» **Dataset content**
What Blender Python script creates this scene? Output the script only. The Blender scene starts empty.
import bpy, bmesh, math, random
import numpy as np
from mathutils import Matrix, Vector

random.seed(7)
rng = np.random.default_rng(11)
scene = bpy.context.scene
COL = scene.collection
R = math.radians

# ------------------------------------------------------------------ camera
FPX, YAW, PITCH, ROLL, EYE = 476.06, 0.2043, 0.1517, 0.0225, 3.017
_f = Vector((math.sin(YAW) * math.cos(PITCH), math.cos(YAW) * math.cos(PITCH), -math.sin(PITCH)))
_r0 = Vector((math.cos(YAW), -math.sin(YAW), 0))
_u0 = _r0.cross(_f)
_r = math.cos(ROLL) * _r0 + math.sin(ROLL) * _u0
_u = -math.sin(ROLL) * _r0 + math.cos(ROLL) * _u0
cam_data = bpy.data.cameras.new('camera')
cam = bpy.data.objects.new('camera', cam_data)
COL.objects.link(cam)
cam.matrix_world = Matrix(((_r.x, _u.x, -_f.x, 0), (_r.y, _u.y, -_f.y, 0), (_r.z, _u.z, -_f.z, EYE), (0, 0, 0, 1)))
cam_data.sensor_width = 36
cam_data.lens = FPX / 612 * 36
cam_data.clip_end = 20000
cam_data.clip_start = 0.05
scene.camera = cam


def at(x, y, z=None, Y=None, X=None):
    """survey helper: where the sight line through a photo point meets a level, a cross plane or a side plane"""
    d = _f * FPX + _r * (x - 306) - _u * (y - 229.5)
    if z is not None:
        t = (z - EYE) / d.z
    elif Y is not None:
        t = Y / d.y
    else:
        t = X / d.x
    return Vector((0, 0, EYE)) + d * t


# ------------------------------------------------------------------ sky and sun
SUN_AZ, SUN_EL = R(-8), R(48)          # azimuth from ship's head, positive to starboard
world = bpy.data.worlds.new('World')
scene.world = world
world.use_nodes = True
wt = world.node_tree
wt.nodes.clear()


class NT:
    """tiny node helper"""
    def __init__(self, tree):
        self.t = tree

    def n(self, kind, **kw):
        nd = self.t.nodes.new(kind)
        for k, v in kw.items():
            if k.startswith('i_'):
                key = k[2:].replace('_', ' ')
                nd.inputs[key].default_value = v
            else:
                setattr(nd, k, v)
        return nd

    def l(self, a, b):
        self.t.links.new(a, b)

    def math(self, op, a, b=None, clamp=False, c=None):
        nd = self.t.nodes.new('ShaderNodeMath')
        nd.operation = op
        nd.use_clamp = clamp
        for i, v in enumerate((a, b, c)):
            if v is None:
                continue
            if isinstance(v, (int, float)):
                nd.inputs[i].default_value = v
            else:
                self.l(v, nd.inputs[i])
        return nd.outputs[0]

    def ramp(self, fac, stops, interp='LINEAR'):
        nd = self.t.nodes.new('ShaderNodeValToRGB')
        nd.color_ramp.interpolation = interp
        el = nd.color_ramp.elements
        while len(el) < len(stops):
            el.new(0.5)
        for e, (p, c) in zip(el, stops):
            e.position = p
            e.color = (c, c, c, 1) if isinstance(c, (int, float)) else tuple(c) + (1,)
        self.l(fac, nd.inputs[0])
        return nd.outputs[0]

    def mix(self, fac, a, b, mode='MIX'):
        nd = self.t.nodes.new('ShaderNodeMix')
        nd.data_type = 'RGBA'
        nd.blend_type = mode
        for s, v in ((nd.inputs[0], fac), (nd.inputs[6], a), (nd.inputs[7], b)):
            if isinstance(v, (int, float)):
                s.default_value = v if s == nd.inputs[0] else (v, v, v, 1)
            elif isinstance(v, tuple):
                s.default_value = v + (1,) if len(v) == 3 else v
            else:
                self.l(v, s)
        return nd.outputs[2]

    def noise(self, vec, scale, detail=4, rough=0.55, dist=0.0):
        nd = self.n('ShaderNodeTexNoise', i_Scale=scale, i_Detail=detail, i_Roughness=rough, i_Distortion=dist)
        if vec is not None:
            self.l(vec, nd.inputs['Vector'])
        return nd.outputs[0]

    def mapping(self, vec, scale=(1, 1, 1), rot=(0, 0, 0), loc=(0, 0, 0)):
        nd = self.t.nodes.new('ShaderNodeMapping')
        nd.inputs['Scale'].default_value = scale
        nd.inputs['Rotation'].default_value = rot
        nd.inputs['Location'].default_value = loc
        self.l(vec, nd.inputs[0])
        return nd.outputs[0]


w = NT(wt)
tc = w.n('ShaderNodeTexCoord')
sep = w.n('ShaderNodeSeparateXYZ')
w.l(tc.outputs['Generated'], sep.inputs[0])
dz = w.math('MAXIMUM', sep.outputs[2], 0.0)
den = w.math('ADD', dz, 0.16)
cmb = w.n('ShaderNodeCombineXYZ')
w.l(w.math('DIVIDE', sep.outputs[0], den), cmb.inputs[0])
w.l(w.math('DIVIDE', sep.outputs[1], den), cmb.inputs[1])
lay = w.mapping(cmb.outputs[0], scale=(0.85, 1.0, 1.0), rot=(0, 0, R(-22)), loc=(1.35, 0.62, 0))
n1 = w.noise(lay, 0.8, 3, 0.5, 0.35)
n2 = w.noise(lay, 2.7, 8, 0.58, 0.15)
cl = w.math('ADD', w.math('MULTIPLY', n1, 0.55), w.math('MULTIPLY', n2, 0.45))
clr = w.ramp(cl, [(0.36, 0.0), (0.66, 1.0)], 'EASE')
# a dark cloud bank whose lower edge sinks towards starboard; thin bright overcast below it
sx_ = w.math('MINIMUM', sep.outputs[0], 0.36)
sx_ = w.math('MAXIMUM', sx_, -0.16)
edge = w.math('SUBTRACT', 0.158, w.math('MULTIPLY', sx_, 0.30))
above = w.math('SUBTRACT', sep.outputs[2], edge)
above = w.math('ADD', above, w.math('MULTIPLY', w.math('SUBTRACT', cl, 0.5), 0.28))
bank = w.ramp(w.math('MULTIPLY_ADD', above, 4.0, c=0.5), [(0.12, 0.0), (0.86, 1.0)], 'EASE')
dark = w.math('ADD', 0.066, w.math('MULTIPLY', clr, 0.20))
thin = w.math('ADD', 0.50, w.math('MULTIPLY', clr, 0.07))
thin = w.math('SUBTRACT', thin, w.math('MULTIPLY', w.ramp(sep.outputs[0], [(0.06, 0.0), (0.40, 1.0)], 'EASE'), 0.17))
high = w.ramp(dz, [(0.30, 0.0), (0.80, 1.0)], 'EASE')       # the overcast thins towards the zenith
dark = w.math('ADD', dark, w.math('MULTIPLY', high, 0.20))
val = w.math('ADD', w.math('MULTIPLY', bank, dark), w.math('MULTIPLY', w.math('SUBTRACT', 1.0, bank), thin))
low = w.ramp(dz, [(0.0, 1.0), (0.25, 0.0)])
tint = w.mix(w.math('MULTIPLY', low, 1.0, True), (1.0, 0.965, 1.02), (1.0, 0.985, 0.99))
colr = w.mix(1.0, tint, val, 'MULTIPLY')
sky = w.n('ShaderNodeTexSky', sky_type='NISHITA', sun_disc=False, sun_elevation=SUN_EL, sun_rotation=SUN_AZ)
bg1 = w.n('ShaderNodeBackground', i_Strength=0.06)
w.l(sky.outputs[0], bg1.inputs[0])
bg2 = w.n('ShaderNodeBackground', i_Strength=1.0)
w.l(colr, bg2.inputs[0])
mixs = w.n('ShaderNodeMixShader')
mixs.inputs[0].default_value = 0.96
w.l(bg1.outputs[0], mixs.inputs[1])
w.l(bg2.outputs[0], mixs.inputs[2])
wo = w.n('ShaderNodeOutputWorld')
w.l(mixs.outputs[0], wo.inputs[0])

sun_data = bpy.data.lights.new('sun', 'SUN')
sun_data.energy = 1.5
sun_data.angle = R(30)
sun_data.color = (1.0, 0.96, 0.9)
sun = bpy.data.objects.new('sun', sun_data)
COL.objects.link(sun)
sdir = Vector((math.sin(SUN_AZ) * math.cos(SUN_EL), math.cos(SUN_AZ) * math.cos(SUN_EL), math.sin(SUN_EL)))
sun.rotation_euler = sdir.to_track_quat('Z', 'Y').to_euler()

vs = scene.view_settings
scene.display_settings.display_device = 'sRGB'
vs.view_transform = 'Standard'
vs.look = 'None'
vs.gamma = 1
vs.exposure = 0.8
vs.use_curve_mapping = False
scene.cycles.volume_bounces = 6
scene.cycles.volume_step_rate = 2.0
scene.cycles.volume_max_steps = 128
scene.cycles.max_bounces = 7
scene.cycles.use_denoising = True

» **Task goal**
Emit, unaltered, the lines from the top of the listing down through the line that holds "R = math.radians"; emit nothing else.

» **The result**
What Blender Python script creates this scene? Output the script only. The Blender scene starts empty.
import bpy, bmesh, math, random
import numpy as np
from mathutils import Matrix, Vector

random.seed(7)
rng = np.random.default_rng(11)
scene = bpy.context.scene
COL = scene.collection
R = math.radians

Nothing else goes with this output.